Who Killed American Poetry?
From National Obsession to Elite Possession
Karen L. Kilcup
University of Michigan Press, 2019
Throughout the 19th century, American poetry was a profoundly populist literary form. It circulated in New England magazines and Southern newspapers; it was read aloud in taverns, homes, and schools across the country. Antebellum reviewers envisioned poetry as the touchstone democratic genre, and their Civil War–era counterparts celebrated its motivating power, singing poems on battlefields. Following the war, however, as criticism grew more professionalized and American literature emerged as an academic subject, reviewers increasingly elevated difficult, dispassionate writing and elite readers over their supposedly common counterparts, thereby separating “authentic” poetry for intellectuals from “popular” poetry for everyone else.\

Conceptually and methodologically unique among studies of 19th-century American poetry, Who Killed American Poetry? not only charts changing attitudes toward American poetry, but also applies these ideas to the work of representative individual poets.
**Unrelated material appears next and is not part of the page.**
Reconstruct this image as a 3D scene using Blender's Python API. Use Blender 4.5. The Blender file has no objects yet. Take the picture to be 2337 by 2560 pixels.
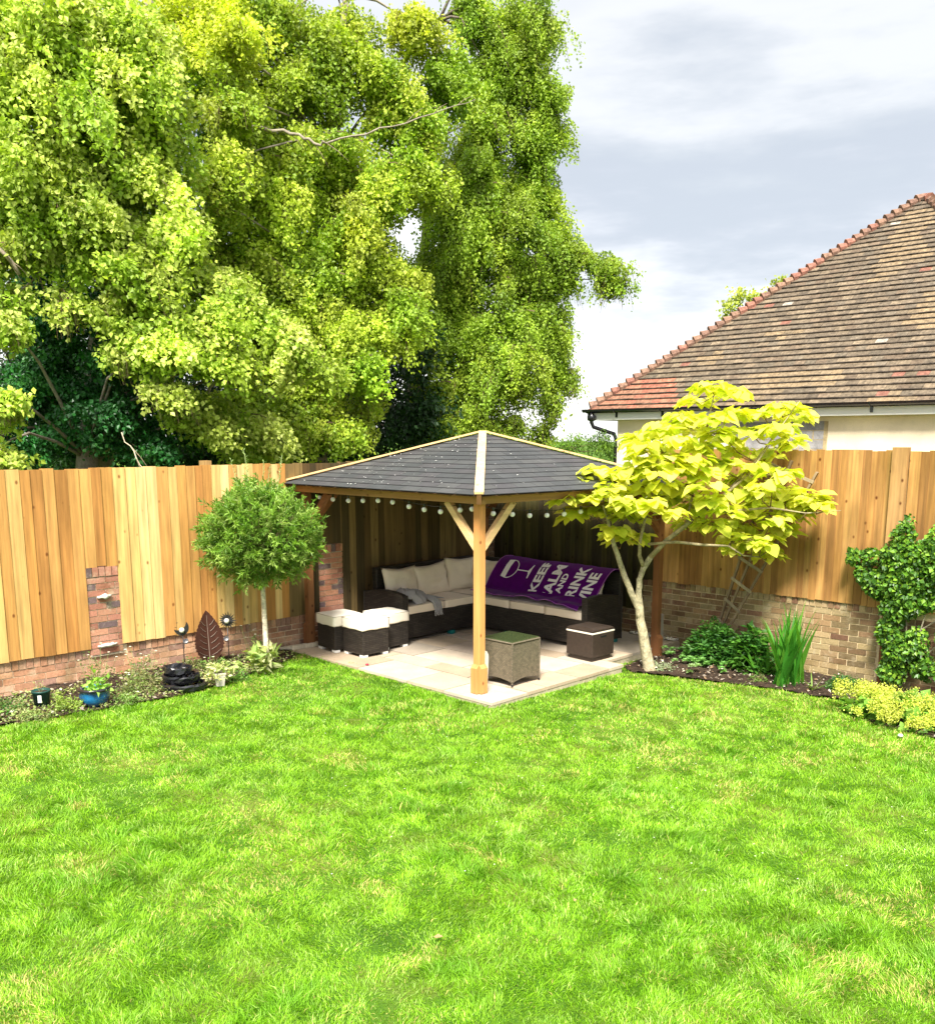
import bpy, bmesh, math, random
import numpy as np
from mathutils import Vector, Matrix
random.seed(7); rng = np.random.default_rng(11)
SC = bpy.context.scene; COL = SC.collection
R = math.radians
# ------------------------------------------------------------------ camera, light, exposure
# world frame: x runs along the right hand wall, y along the left hand wall, origin = gazebo centre on the patio
CAMP = (8.481, -8.974, 2.75)
PITCH = R(10.28); AZ = R(44.3)
cd = bpy.data.cameras.new('camera'); cam = bpy.data.objects.new('camera', cd); COL.objects.link(cam)
cam.location = CAMP; cam.rotation_euler = (R(90) - PITCH, 0, AZ)
cd.sensor_fit = 'HORIZONTAL'; cd.sensor_width = 36; cd.lens = 36; cd.shift_y = 0.1044
cd.clip_start = 0.1; cd.clip_end = 2000
SC.camera = cam
CA, SA = math.cos(AZ), math.sin(AZ)
def c2w(X, Y, Z):               # camera-aligned ground frame (X right, Y ahead of the camera) -> world
    a = X - 0.197; b = Y - 12.346
    return a * CA - b * SA, a * SA + b * CA, Z
def w2c(x, y):
    return 0.197 + x * CA + y * SA, 12.346 - x * SA + y * CA
def at(dx, dy, Y):              # a sight line measured on the photo, at distance Y -> ground frame
    cx = (dx * 1.2701 - 1168.5) / 2337.; cy = -(dy * 1.2701 - 1523.9) / 2337.
    ry = math.cos(PITCH) + cy * math.sin(PITCH); rz = -math.sin(PITCH) + cy * math.cos(PITCH)
    return (cx / ry * Y, Y, 2.75 + rz / ry * Y)
SUN_EL = R(52); SUN_TO = R(8)   # light travels towards azimuth 8 deg right of the view axis
td = (math.sin(SUN_TO), math.cos(SUN_TO))
wx = td[0] * CA - td[1] * SA; wy = td[0] * SA + td[1] * CA
sl = bpy.data.lights.new('sun', 'SUN'); sun = bpy.data.objects.new('sun', sl); COL.objects.link(sun)
sl.energy = 3.3; sl.angle = R(15.0); sl.color = (1.0, 0.95, 0.86)
sun.rotation_euler = Vector((wx * math.cos(SUN_EL), wy * math.cos(SUN_EL), -math.sin(SUN_EL))).to_track_quat('-Z', 'Y').to_euler()
sun.location = (0, 0, 30)
SC.view_settings.view_transform = 'Standard'; SC.view_settings.look = 'None'
SC.view_settings.exposure = 1.72; SC.view_settings.gamma = 1.0
W = bpy.data.worlds.new('World'); SC.world = W; W.use_nodes = True
nt = W.node_tree; nt.nodes.clear()
def wn(t, **k):
    n = nt.nodes.new(t)
    for a, b in k.items(): setattr(n, a, b)
    return n
out = wn('ShaderNodeOutputWorld'); bg = wn('ShaderNodeBackground'); bg2 = wn('ShaderNodeBackground'); mx = wn('ShaderNodeMixShader')
sky = wn('ShaderNodeTexSky', sky_type='NISHITA', sun_disc=False); sky.sun_elevation = SUN_EL
sky.sun_rotation = math.atan2(-wx, -wy)
nt.links.new(sky.outputs[0], bg.inputs[0]); bg.inputs[1].default_value = 0.1
tc = wn('ShaderNodeTexCoord'); sep = wn('ShaderNodeSeparateXYZ'); nt.links.new(tc.outputs['Generated'], sep.inputs[0])
mp = wn('ShaderNodeMapping'); mp.inputs['Scale'].default_value = (1.5, 1.5, 6.0); mp.inputs['Location'].default_value = (0.3, 1.9, 0.25)
nt.links.new(tc.outputs['Generated'], mp.inputs[0])
nz = wn('ShaderNodeTexNoise'); nz.inputs['Scale'].default_value = 1.6; nz.inputs['Detail'].default_value = 6; nz.inputs['Roughness'].default_value = .56
nt.links.new(mp.outputs[0], nz.inputs['Vector'])
# cloud brightness = height band + noise
ad = wn('ShaderNodeMath', operation='MULTIPLY_ADD'); nt.links.new(nz.outputs[0], ad.inputs[0]); ad.inputs[1].default_value = 0.50
nt.links.new(sep.outputs[2], ad.inputs[2])
sb = wn('ShaderNodeMath', operation='SUBTRACT'); nt.links.new(ad.outputs[0], sb.inputs[0]); sb.inputs[1].default_value = 0.25
cr = wn('ShaderNodeValToRGB'); nt.links.new(sb.outputs[0], cr.inputs[0])
cr.color_ramp.interpolation = 'B_SPLINE'
el = cr.color_ramp.elements
for p, c in ((0.0, (.44, .44, .425)), (.10, (.43, .43, .42)), (.15, (.33, .332, .34)), (.20, (.198, .212, .235)), (.25, (.205, .220, .240)), (.30, (.252, .262, .275)),
             (.345, (.32, .323, .325)), (.40, (.27, .277, .287)), (.46, (.30, .305, .31)), (.60, (.60, .60, .60)), (.95, (.68, .68, .69))):
    e = el.new(p) if p > 0 else el[0]
    e.position = p; e.color = (*c, 1)
el[-1].position = 1.0; el[-1].color = (.68, .68, .69, 1)
nt.links.new(cr.outputs[0], bg2.inputs[0]); bg2.inputs[1].default_value = 1.0
mx.inputs[0].default_value = 0.93
nt.links.new(bg.outputs[0], mx.inputs[1]); nt.links.new(bg2.outputs[0], mx.inputs[2]); nt.links.new(mx.outputs[0], out.inputs[0])
SC.cycles.max_bounces = 6; SC.cycles.diffuse_bounces = 3; SC.cycles.transmission_bounces = 5; SC.cycles.transparent_max_bounces = 6
SC.cycles.use_denoising = True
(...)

Closely analyzing hundreds of reviews and critical essays, Karen L. Kilcup tracks the century’s developing aesthetic standards and highlights the different criteria reviewers used to assess poetry based on poets’ class, gender, ethnicity, and location. She shows that, as early as the 1820s, critics began to marginalize some kinds of emotional American poetry, a shift many scholars have attributed primarily to the late-century emergence of affectively restrained modernist ideals. Mapping this literary critical history enables us to more readily apprehend poetry’s status in American culture—both in the past and present—and encourages us to scrutinize the standards of academic criticism that underwrite contemporary aesthetics and continue to constrain poetry’s appeal.

Who American Killed Poetry? enlarges our understanding of American culture over the past two hundred years and will interest scholars in literary studies, historical poetics, American studies, gender studies, canon criticism, genre studies, the history of criticism, and affect studies. It will also appeal to poetry readers and those who enjoy reading about American cultural history.